9 Years.

Well, this time 9 years ago I’d landed in Holland for the first time and encountered the entity I knew as E* otherwise known as Esther van Sluijs. I fought tooth and nail to get there, and having had my flight cancelled the day before I managed to get a coach, leaving at 2am from Wolves to get me to Amsterdam at 20.oo hours a whopping 18 hours later.

And here I sit. Back in Wolves, in a room not unlike the one I gave up to move over there a few months later. It’s been a long few months. Amazon has been hard. 55 hour weeks with 15 or so travel time over the last month has been a killer. Many have fallen by the wayside.

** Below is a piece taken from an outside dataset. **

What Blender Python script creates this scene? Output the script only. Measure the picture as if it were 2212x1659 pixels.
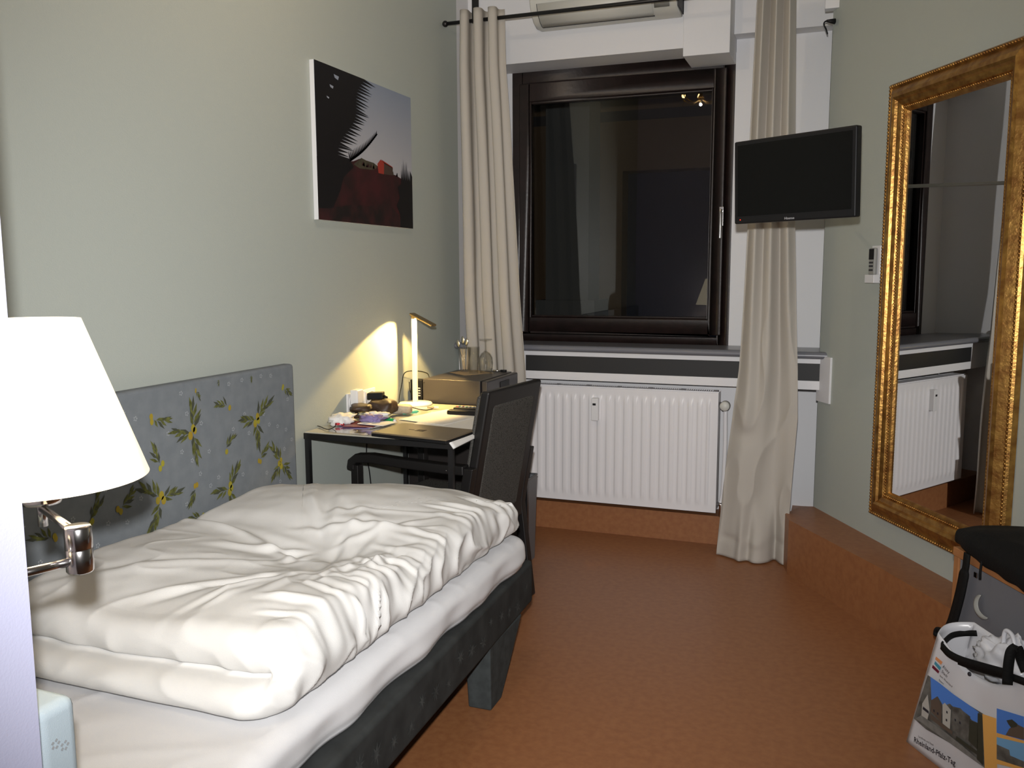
import bpy, bmesh, math, random
from mathutils import Vector, Matrix, noise
random.seed(7)
for o in list(bpy.data.objects): bpy.data.objects.remove(o)
SC = bpy.context.scene; COL = SC.collection
PI = math.pi; sin, cos = math.sin, math.cos

# ---------------------------------------------------------------- camera
F_PX, YAW, PITCH, ROLL, CAM_H = 1890.57, 0.358515, 0.1267986, -0.0041128, 1.4
fwd = Vector((-sin(YAW)*cos(PITCH), cos(YAW)*cos(PITCH), -sin(PITCH)))
rgt = Vector((cos(YAW), sin(YAW), 0)); upv = rgt.cross(fwd)
R2 = rgt*cos(ROLL) + upv*sin(ROLL); U2 = -rgt*sin(ROLL) + upv*cos(ROLL)
cd = bpy.data.cameras.new('camera'); cam = bpy.data.objects.new('camera', cd); COL.objects.link(cam)
M = Matrix((R2, U2, -fwd)).transposed().to_4x4(); M.translation = (0, 0, CAM_H)
cam.matrix_world = M; cd.sensor_width = 36; cd.lens = F_PX/2212*36; cd.clip_start = 0.02
SC.camera = cam
# ---------------------------------------------------------------- world, flash, exposure
W = bpy.data.worlds.new('night'); SC.world = W; W.use_nodes = True
W.node_tree.nodes['Background'].inputs[0].default_value = (0.010, 0.012, 0.018, 1)
W.node_tree.nodes['Background'].inputs[1].default_value = 0.25
SC.view_settings.view_transform = 'Standard'; SC.view_settings.look = 'None'
SC.view_settings.exposure = 0.0; SC.view_settings.gamma = 1; SC.view_settings.use_curve_mapping = False

def light(name, kind, loc, energy, color=(1, 1, 1), aim=None, **kw):
    l = bpy.data.lights.new(name, kind); l.energy = energy; l.color = color
    for k, v in kw.items(): setattr(l, k, v)
    o = bpy.data.objects.new(name, l); COL.objects.link(o); o.location = loc
    if aim is not None: o.rotation_euler = Vector(aim).to_track_quat('-Z', 'Y').to_euler()
    return o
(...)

There are probably 10% of the people who started with me still there, and 20% perhaps of all of who started during the ensuing weeks.

Add to that, a “friends” cull. In the first 5 weeks of having moved into my bedsit, not one person from who I knew in Crewe or Leiden bothered to ask “How are you?” No messages. No calls. Nothing. (not including nephews and nieces.) I was at my most vulnerable, hugely alone, and in need. Not a thing. So en mass, I removed pretty much everyone. The Leideners went before then in truth. I didn’t count many of them as real friends, more people who I spoke to because I had a language in common with them. None had visited our home, and only one had had us in theirs. Only 2 or 3 had I been out with specifically rather than just encountered in a pub. There was no common ground. No history. But then went the Crewe people. Many of whom I’ve known years. Some of which I’d loved and lost, some of whom I’d have been there for without thinking twice.

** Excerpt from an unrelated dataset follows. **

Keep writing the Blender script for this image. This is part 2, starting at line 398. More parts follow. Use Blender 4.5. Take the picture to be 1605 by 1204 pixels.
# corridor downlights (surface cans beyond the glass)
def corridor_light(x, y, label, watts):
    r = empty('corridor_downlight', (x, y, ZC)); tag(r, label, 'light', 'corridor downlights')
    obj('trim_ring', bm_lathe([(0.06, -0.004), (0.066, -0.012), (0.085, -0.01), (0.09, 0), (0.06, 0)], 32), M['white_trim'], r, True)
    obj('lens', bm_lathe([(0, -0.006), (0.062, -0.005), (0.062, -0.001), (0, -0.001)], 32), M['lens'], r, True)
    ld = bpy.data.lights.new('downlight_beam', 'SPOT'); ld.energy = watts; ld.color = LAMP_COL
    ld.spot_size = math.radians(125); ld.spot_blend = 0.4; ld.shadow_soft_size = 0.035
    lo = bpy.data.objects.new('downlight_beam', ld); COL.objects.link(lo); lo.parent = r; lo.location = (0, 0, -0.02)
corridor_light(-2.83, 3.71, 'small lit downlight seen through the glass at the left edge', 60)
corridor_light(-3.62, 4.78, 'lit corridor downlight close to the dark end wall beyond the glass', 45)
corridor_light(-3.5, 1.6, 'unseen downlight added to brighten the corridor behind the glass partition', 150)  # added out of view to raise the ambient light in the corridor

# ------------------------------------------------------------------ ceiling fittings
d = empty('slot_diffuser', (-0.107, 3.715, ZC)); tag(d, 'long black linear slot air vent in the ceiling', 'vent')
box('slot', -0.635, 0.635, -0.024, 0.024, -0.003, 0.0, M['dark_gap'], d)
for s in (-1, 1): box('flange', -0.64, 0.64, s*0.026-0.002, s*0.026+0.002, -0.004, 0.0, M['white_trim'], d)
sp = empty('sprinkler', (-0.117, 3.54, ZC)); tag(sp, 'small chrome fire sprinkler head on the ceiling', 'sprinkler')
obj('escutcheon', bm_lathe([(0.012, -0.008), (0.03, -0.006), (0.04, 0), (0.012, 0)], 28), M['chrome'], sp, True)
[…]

And so here I sit. 3 days from Xmas knowing that, the last 9 years were a massive waste of my time, and that any bond I had with anyone is now gone. I’m good with the latter, although by god it’s lonely at times, but with the former… I’m having real difficulties. How could I have been so stupid. I want to say “blind” but I wasn’t. Cognative dissonance is probably more accurate. It’s churning me up. I’m not stupid. I’ve never been stupid. Yet, for someone who I commit to, I make myself stupid. I ignore differences in class, in principles, in ideals, because of the pursuit of finding a sense of belonging, or of being wanted. Idiocy of the highest order and this time it’s cost me a quarter of my cognitive, and nearly half of my adult life. And for what? What have I walked away with in terms of positives? A few international city trips and that’s it. I was promised a family, a new start. To be loved and cared for. Instead, I lived a life where the only impact I had on Esther’s world constituted a physical one with my hips. For the rest, I might as well have not been there.

So on this anniversary I sit, knowing I have to be up very soon indeed, and the anger builds again. I’ve never liked Christmas, and I’m aware that first anniversaries of things after a death, which is what this was to all intents and purposes, are always the hardest, but it’s supposed to be about missing someone. Not chastising yourself over your own stupidity. I don’t miss her. And I don’t miss the people I have left behind. What I miss is the person I used to be. The one who isn’t stupid. But I think, slowly but surely he died over the last 9 years. And what’s left…. is probably best in sweet isolation.